Secrets are kept across the ideological divide, too, in Daniel Immerwahr’s How to Hide an Empire: A History of the Greater United States. Secrecy turns sleazy in The Real Lolita, brilliant sleuthing by Sarah Weinman.

Two books we loved are about Japan. The title says it all in Naoko Abe’s ‘Cherry’ Ingram: The Englishman Who Saved Japan’s Blossoms. Between the wars, Ingram single-mindedly rekindled Japan’s reverence for cherry trees. How the Japanese came to lose it in the first place might concern Christopher Harding, whose Japan Story deals with that country’s unexpected responses to westernisation and the modern world.

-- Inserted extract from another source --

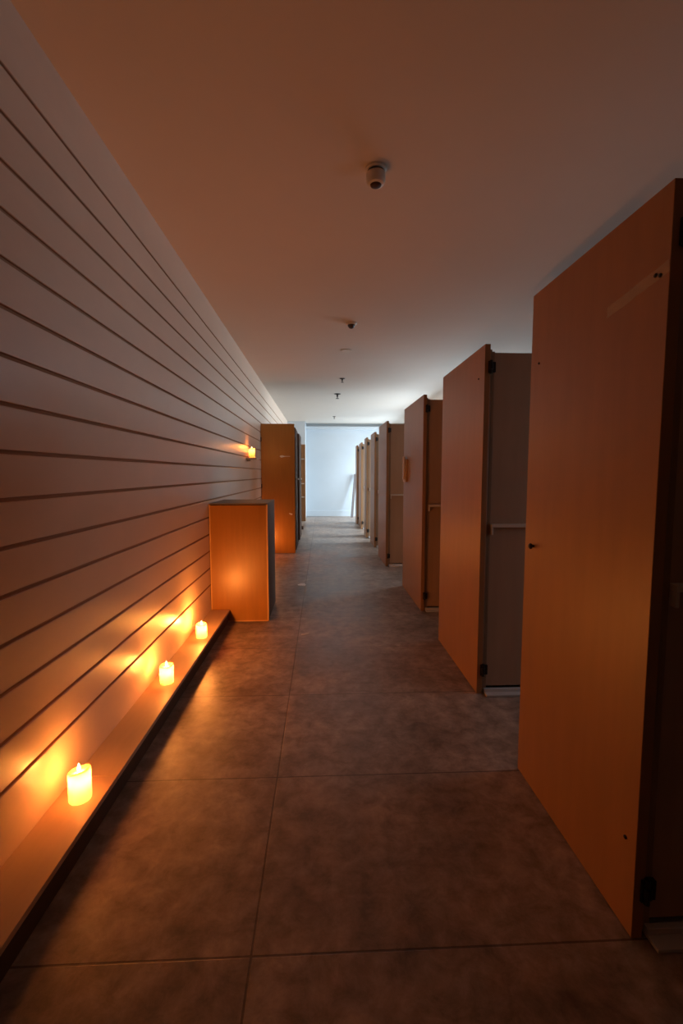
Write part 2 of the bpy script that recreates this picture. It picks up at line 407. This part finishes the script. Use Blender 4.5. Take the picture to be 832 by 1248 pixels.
candle('pillar candle on the ledge hidden behind the orange plinth', (-.95, 7.5, LZ), h=.118, group='candles away from the ledge', power=PW*.5, quad=3.0, inner=5)
tt = thing('candle_shelf', 'small wall shelf with rounded end holding a candle beside the tall cupboard', 'shelf', (XL, 6.5, 1.60))
bm = bmesh.new(); add_box(bm, 0, .15, -.10, .10, -.006, .016, .004)
obj('shelf_board', bm, 'pale_edge', tt)
obj('bracket', box(0, .05, -.02, .02, -.03, -.006, .002), 'pale_edge', tt)
candle('small bright candle on the wall shelf beside the tall cupboard', (-.985, 6.52, 1.6162), r=.042, h=.135, group='candles away from the ledge', power=2.0, inner=1.6)

# ------------------------------------------------------------------ ceiling fittings
t = thing('smoke_detector', 'large cream smoke detector on the ceiling nearest the camera', 'smoke detector', (.29, 2.53, H))
obj('base_plate', lathe([(.056, 0), (.056, -.010), (.050, -.016), (.040, -.016)], seg=36), 'plastic', t)
obj('vent_ring', lathe([(.043, -.016), (.043, -.027)], seg=36), 'dark_plastic', t)
obj('body', lathe([(.049, -.027), (.052, -.032), (.051, -.062), (.043, -.080), (.030, -.084), (.030, -.081)], seg=36), 'plastic', t)
obj('sensor_dome', lathe([(.030, -.081), (.028, -.088), (.018, -.093), (0, -.095)], seg=28), 'board_dark', t, smooth=True)
t = thing('dome_camera', 'dark dome sensor with pale ring, second fitting along the ceiling', 'sensor', (.32, 5.0, H))
obj('ring', lathe([(.060, 0), (.060, -.012), (.050, -.022), (.040, -.022)], seg=32), 'plastic', t)
obj('dome', lathe([(.040, -.018), (.038, -.034), (.026, -.052), (.012, -.060), (0, -.061)], seg=28), 'dark_plastic', t, smooth=True)
tag(obj('cover_plate', lathe([(.075, 0), (.075, -.004), (.068, -.008), (0, -.008)], seg=32), 'plastic', loc=(.327, 6.09, H)), 'flat cream cover plate on the ceiling past the dome sensor', 'cover plate')
def sprinkler(loc, label, s=1.0, dark=True):
    t = thing('sprinkler_head', label, 'sprinkler', loc, 'sprinkler heads on the ceiling')
    obj('escutcheon', lathe([(.05*s, 0), (.05*s, -.006*s), (.03*s, -.012*s), (.014*s, -.014*s)], seg=24), 'dark_metal' if dark else 'plastic', t)
    bm = lathe([(.014*s, -.010*s), (.012*s, -.045*s), (.006*s, -.050*s), (.006*s, -.07*s)], seg=16)
    obj('nozzle', bm, 'dark_metal', t)
    obj('deflector', lathe([(.026*s, -.07*s), (.028*s, -.074*s), (.010*s, -.078*s)], seg=20), 'dark_metal', t)
sprinkler((.352, 7.85, H), 'tiny dark sprinkler head on the ceiling in mid corridor', .9)
sprinkler((.32, 9.35, H), 'larger dark sprinkler head hanging from the ceiling farther along', 1.3)
sprinkler((.355, 13.0, H), 'farthest tiny sprinkler head near the bright end wall', .9)

# ------------------------------------------------------------------ daylight
WP = [10, 6, 70, 520, 480]
for (a, b, c, d), p in zip(wins, WP):
    ld = bpy.data.lights.new('window_daylight', 'AREA'); ld.shape = 'RECTANGLE'
    ld.size = b-a-.1; ld.size_y = d-c-.1; ld.energy = p; ld.color = (.67, .85, 1.0)
    lo = bpy.data.objects.new('window_daylight', ld); C.objects.link(lo)
    lo.location = (XR+.18, (a+b)/2, (c+d)/2); lo.rotation_euler = (PI/2-.65, 0, PI/2)
wd = bpy.data.worlds.new('overcast_sky'); S.world = wd; wd.use_nodes = True
bg = wd.node_tree.nodes['Background']; bg.inputs[0].default_value = (.75,.86,1,1); bg.inputs[1].default_value = .6

# ------------------------------------------------------------------ camera and view
cam = bpy.data.cameras.new('camera'); co = bpy.data.objects.new('camera', cam); C.objects.link(co)
co.location = (0, 0, 1.4)
pitch = math.atan(47/555); yaw = math.atan(24/555*math.cos(pitch))
co.rotation_euler = (PI/2-pitch, 0, -yaw)
cam.sensor_fit = 'VERTICAL'; cam.sensor_height = 36; cam.lens = 555/1248*36
cam.clip_start = .02
S.camera = co
vs = S.view_settings
vs.view_transform = 'Standard'; vs.look = 'None'; vs.gamma = 1; vs.use_curve_mapping = False
vs.exposure = 0.06
S.cycles.max_bounces = 10; S.cycles.diffuse_bounces = 6; S.cycles.use_denoising = True
S.cycles.sample_clamp_indirect = 4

Some of our books describe another island. The Five: The Untold Lives of the Women Killed by Jack the Ripper by Hallie Rubenhold takes a fresh line on the Whitechapel murders. Nick Barratt writes a lively portrait of medieval England in The Restless Kings: Henry II, His Sons and the Wars for the Plantagenet Crown and Kate Hubbard’s fascinating Devices and Desires: Bess of Hardwick and the Building of Elizabethan England deals with an astonishing Yorkshirewoman, her mania for construction, marriage and the Elizabethan Wonder House.

Rather than a scientific treatise that distorts the evidence to fit a theory, I prefer a good story that also happens to be true. That, I think, is history.